If Kilian isn’t training for a change, you can find him reading a book in a quiet place by a mountain lake or relaxing at home. He can also relax when listen to music or drawing, he says. Being a lover of activity and movement, of course, he also has hobbies requiring movement, such as, for example, slack-lining or climbing.

Picture: Kilian Jornet official Facebook page

Kilian Jornet for sure is very disciplined and he knows what he wants to achieve. However, his biggest strength seems to be his unlimited love for what he does. He keeps stressing the importance of having fun and of enjoying what one does. That it is not primarily about success, but about personal fulfillment. This is also revealed in his attitude towards doping. Doping is a problem, he says, but it is not caused by money only, but mainly by wrong goals on part of the sports people. A lot of them see only the goal and they do not care a lot about the way there, Kilian claims. In his opinion, under these circumstances, doping seems like a suitable solution in order to arrive at these goals as fast as possible.

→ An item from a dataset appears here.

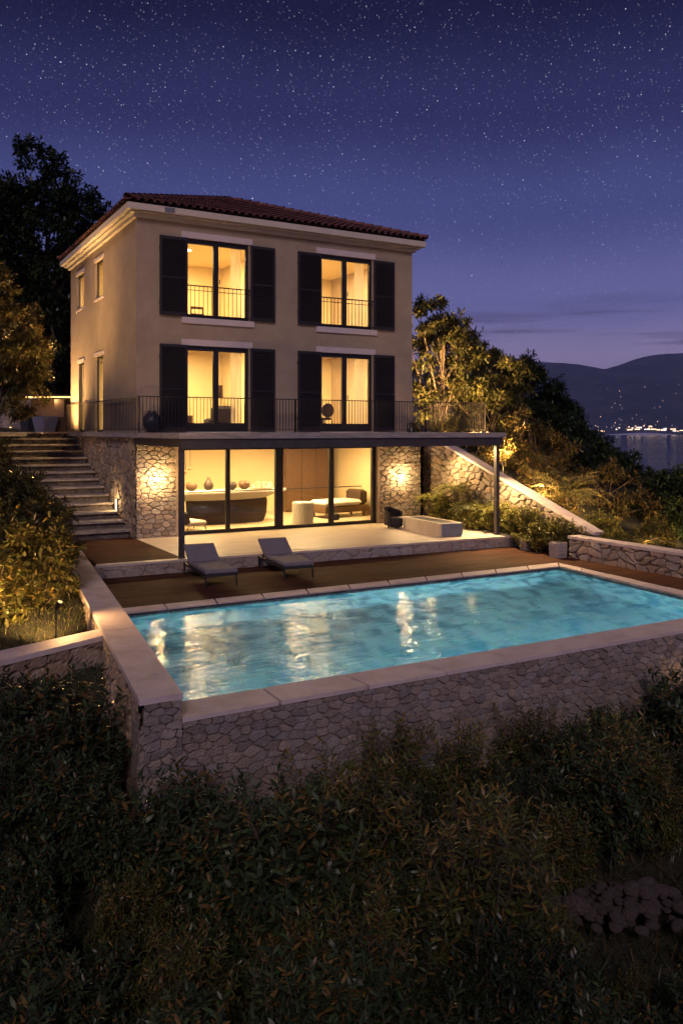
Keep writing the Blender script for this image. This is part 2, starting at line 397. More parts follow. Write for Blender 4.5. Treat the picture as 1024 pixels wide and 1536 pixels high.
stone_face(w, (.03, 0, -.1), (0, 1, 0), (-1, 0, 0), 9.0, SH+.1, seed=5, tone=(.42, .34, .27), cell=(.30, .24), step=.03, depth=.07); w.build('flank_wall', M['stone'], house)
w = MB(); w.box((9.55, .4, -.3), (9.80, 9.0, SH), (.3, .25, .2))
stone_face(w, (9.81, 9, -.1), (0, -1, 0), (1, 0, 0), 9.0, SH+.1, seed=6, tone=T1, step=.06); w.build('flank_wall', M['stone'], house)

# cornice
w = MB()
def ring(o0, o1, z0, z1):
    w.box((-o1, -o1, z0), (HW+o1, -o0, z1)); w.box((-o1, HD+o0, z0), (HW+o1, HD+o1, z1))
    w.box((-o1, -o0, z0), (-o0, HD+o0, z1)); w.box((HW+o0, -o0, z0), (HW+o1, HD+o0, z1))
ring(-.02, .10, 9.20, 9.302); ring(-.04, .22, 9.303, 9.36); ring(-.06, .34, 9.361, 9.54)
w.box((-.3, -.3, 9.541), (HW+.3, HD+.3, 9.56))
w.build('cornice', M['cornice'], house)

# roof tiles
def tile_roof():
    w = MB(); ov = .36; ze = 9.57; ap = Vector((4.75, 4.5, 11.36))
    cs = [Vector((-ov, -ov, ze)), Vector((HW+ov, -ov, ze)), Vector((HW+ov, HD+ov, ze)), Vector((-ov, HD+ov, ze))]
    rnd = random.Random(4)
    def tcol():
        k = rnd.uniform(.55, 1.15); return (.20*k, .075*k*rnd.uniform(.85, 1.2), .065*k*rnd.uniform(.85, 1.3))
    def halfpipe(p, t, s, n, L, r0, r1, lift):
        vs = []; N = 6; col = tcol()
        for e, (q, r) in enumerate(((p+n*lift, r0), (p+t*L+n*.012, r1))):
            for k in range(N+1):
                an = PI*k/N; vs.append(q+s*(math.cos(an)*r)+n*(math.sin(an)*r))
        for k in range(N+1):
            an = PI*k/N; vs.append(p+n*lift+s*(math.cos(an)*(r0-.016))+n*(math.sin(an)*(r0-.016)))
        fs = [(k, k+1, N+2+k, N+1+k) for k in range(N)]+[(k, 2*N+2+k, 2*N+3+k, k+1) for k in range(N)]
        w.add(vs, fs, col)
    for i in range(4):
        A, B = cs[i], cs[(i+1) % 4]; s = (B-A).normalized(); W_ = (B-A).length; mid = (A+B)/2
        t = (ap-mid); T_ = t.length; t.normalize(); n = s.cross(t).normalized()
        if n.z < 0: n = -n
        w.add([A, B, ap], [(0, 1, 2)], (.05, .025, .02))
        sp = .235; k0 = int(W_/2/sp)
        for c in range(-k0, k0+1):
            k = 0
            while True:
                tt = k*.34
                if abs(c*sp) > (W_/2)*(1-(tt+.15)/T_)-.02: break
                halfpipe(mid+s*(c*sp+rnd.uniform(-.008, .008))+t*(tt-.03+rnd.uniform(-.012, .012)), t, s, n, .40, .098, .080, .040)
                k += 1
                if tt > T_: break
    w.build('roof', M['tile'], house)
    roof = house.children[-1]
    w2 = MB(); w_save = w
    for c in cs:
        d = (ap-c); L = d.length; d.normalize(); s = d.cross(Vector((0, 0, 1))).normalized(); n = s.cross(d).normalized()
        if n.z < 0: n = -n
        k = 0
        while k*.33 < L-.1:
            p = c+d*(k*.33); N = 6; col = tcol(); vs = []
            for e, (q, r) in enumerate(((p+n*.10, .125), (p+d*.40+n*.07, .105))):
                for j in range(N+1):
                    an = PI*j/N; vs.append(q+s*(math.cos(an)*r)+n*(math.sin(an)*r*.9))
            w2.add(vs, [(j, j+1, N+2+j, N+1+j) for j in range(N)], tuple(x*1.35 for x in col)); k += 1
    w2.lathe([(.14, 11.34), (.12, 11.46), (.04, 11.49)], 4.75, 4.5, 10, (.2, .08, .07))
    w2.build('ridge_tiles', M['tile'], roof)
tile_roof()
# gutter vent plate on the fascia
w = MB(); w.box((.72, -.352, 9.385), (1.02, -.335, 9.52)); w.build('vent_plate', M['greypot'], house)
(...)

What Kilian likes especially about his life, though, is the connection with nature, which is unique in the mountains. His advice to people who want to take up ski mounainteering or trail running is thus to see the sport as an experience, as an adventure, and to take step by step, enjoying the way. It is not necessery and neither is it possible to go from 0 straight to 100, he warns. Kilian’ss main message is thus: “enjoy what you are doing and listen to your body!”.

It is easy to believe him. It is hard to imagine that someone who is ready to take such suffering and pain on a regular basis would do this for other reasons than pure love for the sport.